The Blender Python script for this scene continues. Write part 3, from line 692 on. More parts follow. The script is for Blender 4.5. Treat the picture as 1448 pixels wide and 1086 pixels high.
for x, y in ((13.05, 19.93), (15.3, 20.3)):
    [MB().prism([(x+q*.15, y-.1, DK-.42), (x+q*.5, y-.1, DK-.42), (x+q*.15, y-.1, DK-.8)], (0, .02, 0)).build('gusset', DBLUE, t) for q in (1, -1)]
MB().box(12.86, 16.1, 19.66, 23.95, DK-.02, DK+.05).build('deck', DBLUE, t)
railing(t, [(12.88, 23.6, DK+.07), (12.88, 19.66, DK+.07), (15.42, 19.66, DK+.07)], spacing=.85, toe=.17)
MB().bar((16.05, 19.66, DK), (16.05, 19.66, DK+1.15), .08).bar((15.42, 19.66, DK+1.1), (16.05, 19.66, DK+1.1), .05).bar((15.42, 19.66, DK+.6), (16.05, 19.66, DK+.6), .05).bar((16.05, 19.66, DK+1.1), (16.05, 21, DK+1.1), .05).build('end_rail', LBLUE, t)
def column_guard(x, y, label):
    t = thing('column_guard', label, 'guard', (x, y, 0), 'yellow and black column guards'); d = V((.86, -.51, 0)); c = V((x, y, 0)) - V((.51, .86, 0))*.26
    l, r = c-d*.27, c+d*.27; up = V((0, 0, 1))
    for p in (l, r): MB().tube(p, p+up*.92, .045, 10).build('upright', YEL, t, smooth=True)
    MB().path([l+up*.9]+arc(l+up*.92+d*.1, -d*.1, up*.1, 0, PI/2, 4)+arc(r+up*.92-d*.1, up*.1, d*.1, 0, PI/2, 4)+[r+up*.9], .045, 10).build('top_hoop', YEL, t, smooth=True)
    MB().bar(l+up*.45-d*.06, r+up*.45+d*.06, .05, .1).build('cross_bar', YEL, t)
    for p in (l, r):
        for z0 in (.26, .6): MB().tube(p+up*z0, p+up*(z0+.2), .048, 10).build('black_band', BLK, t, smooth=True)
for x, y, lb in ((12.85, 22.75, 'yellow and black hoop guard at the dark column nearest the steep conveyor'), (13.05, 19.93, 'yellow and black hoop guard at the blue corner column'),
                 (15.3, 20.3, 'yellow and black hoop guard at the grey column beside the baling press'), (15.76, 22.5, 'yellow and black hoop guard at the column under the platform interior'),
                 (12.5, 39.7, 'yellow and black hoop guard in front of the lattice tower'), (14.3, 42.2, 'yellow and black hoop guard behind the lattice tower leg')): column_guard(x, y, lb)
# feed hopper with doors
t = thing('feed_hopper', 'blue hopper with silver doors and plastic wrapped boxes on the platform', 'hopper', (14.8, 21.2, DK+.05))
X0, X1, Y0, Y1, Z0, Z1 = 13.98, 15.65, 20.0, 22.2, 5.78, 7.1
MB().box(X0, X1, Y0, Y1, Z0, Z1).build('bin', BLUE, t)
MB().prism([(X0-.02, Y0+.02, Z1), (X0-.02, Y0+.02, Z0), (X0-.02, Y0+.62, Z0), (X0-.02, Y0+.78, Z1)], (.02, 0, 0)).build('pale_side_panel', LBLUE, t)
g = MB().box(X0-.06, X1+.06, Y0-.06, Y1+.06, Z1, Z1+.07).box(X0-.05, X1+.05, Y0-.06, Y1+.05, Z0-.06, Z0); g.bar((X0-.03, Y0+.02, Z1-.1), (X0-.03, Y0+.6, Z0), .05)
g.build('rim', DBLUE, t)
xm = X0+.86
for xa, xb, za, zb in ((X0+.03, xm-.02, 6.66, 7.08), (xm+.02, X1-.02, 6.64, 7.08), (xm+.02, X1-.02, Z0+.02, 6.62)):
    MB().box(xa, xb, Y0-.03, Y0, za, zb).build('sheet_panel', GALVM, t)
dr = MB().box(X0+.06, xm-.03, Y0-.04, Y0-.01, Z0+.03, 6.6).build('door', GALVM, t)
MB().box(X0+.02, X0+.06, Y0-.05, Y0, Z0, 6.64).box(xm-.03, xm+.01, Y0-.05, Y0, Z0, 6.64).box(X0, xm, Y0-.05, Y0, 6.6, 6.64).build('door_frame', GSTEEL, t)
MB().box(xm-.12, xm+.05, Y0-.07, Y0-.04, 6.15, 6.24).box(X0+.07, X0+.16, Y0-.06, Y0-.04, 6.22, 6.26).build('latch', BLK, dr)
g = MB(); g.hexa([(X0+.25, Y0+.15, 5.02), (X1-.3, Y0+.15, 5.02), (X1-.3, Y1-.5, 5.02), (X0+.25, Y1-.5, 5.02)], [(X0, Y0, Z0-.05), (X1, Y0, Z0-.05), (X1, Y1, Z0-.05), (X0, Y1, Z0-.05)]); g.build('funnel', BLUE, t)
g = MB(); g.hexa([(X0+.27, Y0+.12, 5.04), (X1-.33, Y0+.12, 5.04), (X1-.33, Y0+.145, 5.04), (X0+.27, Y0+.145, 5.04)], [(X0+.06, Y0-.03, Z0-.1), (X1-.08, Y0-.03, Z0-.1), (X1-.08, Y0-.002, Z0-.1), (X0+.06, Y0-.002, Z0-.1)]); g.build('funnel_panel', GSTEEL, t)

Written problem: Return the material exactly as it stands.

Written solution:
The Blender Python script for this scene continues. Write part 3, from line 692 on. More parts follow. The script is for Blender 4.5. Treat the picture as 1448 pixels wide and 1086 pixels high.
for x, y in ((13.05, 19.93), (15.3, 20.3)):
    [MB().prism([(x+q*.15, y-.1, DK-.42), (x+q*.5, y-.1, DK-.42), (x+q*.15, y-.1, DK-.8)], (0, .02, 0)).build('gusset', DBLUE, t) for q in (1, -1)]
MB().box(12.86, 16.1, 19.66, 23.95, DK-.02, DK+.05).build('deck', DBLUE, t)
railing(t, [(12.88, 23.6, DK+.07), (12.88, 19.66, DK+.07), (15.42, 19.66, DK+.07)], spacing=.85, toe=.17)
MB().bar((16.05, 19.66, DK), (16.05, 19.66, DK+1.15), .08).bar((15.42, 19.66, DK+1.1), (16.05, 19.66, DK+1.1), .05).bar((15.42, 19.66, DK+.6), (16.05, 19.66, DK+.6), .05).bar((16.05, 19.66, DK+1.1), (16.05, 21, DK+1.1), .05).build('end_rail', LBLUE, t)
def column_guard(x, y, label):
    t = thing('column_guard', label, 'guard', (x, y, 0), 'yellow and black column guards'); d = V((.86, -.51, 0)); c = V((x, y, 0)) - V((.51, .86, 0))*.26
    l, r = c-d*.27, c+d*.27; up = V((0, 0, 1))
    for p in (l, r): MB().tube(p, p+up*.92, .045, 10).build('upright', YEL, t, smooth=True)
    MB().path([l+up*.9]+arc(l+up*.92+d*.1, -d*.1, up*.1, 0, PI/2, 4)+arc(r+up*.92-d*.1, up*.1, d*.1, 0, PI/2, 4)+[r+up*.9], .045, 10).build('top_hoop', YEL, t, smooth=True)
    MB().bar(l+up*.45-d*.06, r+up*.45+d*.06, .05, .1).build('cross_bar', YEL, t)
    for p in (l, r):
        for z0 in (.26, .6): MB().tube(p+up*z0, p+up*(z0+.2), .048, 10).build('black_band', BLK, t, smooth=True)
for x, y, lb in ((12.85, 22.75, 'yellow and black hoop guard at the dark column nearest the steep conveyor'), (13.05, 19.93, 'yellow and black hoop guard at the blue corner column'),
                 (15.3, 20.3, 'yellow and black hoop guard at the grey column beside the baling press'), (15.76, 22.5, 'yellow and black hoop guard at the column under the platform interior'),
                 (12.5, 39.7, 'yellow and black hoop guard in front of the lattice tower'), (14.3, 42.2, 'yellow and black hoop guard behind the lattice tower leg')): column_guard(x, y, lb)
# feed hopper with doors
t = thing('feed_hopper', 'blue hopper with silver doors and plastic wrapped boxes on the platform', 'hopper', (14.8, 21.2, DK+.05))
X0, X1, Y0, Y1, Z0, Z1 = 13.98, 15.65, 20.0, 22.2, 5.78, 7.1
MB().box(X0, X1, Y0, Y1, Z0, Z1).build('bin', BLUE, t)
MB().prism([(X0-.02, Y0+.02, Z1), (X0-.02, Y0+.02, Z0), (X0-.02, Y0+.62, Z0), (X0-.02, Y0+.78, Z1)], (.02, 0, 0)).build('pale_side_panel', LBLUE, t)
g = MB().box(X0-.06, X1+.06, Y0-.06, Y1+.06, Z1, Z1+.07).box(X0-.05, X1+.05, Y0-.06, Y1+.05, Z0-.06, Z0); g.bar((X0-.03, Y0+.02, Z1-.1), (X0-.03, Y0+.6, Z0), .05)
g.build('rim', DBLUE, t)
xm = X0+.86
for xa, xb, za, zb in ((X0+.03, xm-.02, 6.66, 7.08), (xm+.02, X1-.02, 6.64, 7.08), (xm+.02, X1-.02, Z0+.02, 6.62)):
    MB().box(xa, xb, Y0-.03, Y0, za, zb).build('sheet_panel', GALVM, t)
dr = MB().box(X0+.06, xm-.03, Y0-.04, Y0-.01, Z0+.03, 6.6).build('door', GALVM, t)
MB().box(X0+.02, X0+.06, Y0-.05, Y0, Z0, 6.64).box(xm-.03, xm+.01, Y0-.05, Y0, Z0, 6.64).box(X0, xm, Y0-.05, Y0, 6.6, 6.64).build('door_frame', GSTEEL, t)
MB().box(xm-.12, xm+.05, Y0-.07, Y0-.04, 6.15, 6.24).box(X0+.07, X0+.16, Y0-.06, Y0-.04, 6.22, 6.26).build('latch', BLK, dr)
g = MB(); g.hexa([(X0+.25, Y0+.15, 5.02), (X1-.3, Y0+.15, 5.02), (X1-.3, Y1-.5, 5.02), (X0+.25, Y1-.5, 5.02)], [(X0, Y0, Z0-.05), (X1, Y0, Z0-.05), (X1, Y1, Z0-.05), (X0, Y1, Z0-.05)]); g.build('funnel', BLUE, t)
g = MB(); g.hexa([(X0+.27, Y0+.12, 5.04), (X1-.33, Y0+.12, 5.04), (X1-.33, Y0+.145, 5.04), (X0+.27, Y0+.145, 5.04)], [(X0+.06, Y0-.03, Z0-.1), (X1-.08, Y0-.03, Z0-.1), (X1-.08, Y0-.002, Z0-.1), (X0+.06, Y0-.002, Z0-.1)]); g.build('funnel_panel', GSTEEL, t)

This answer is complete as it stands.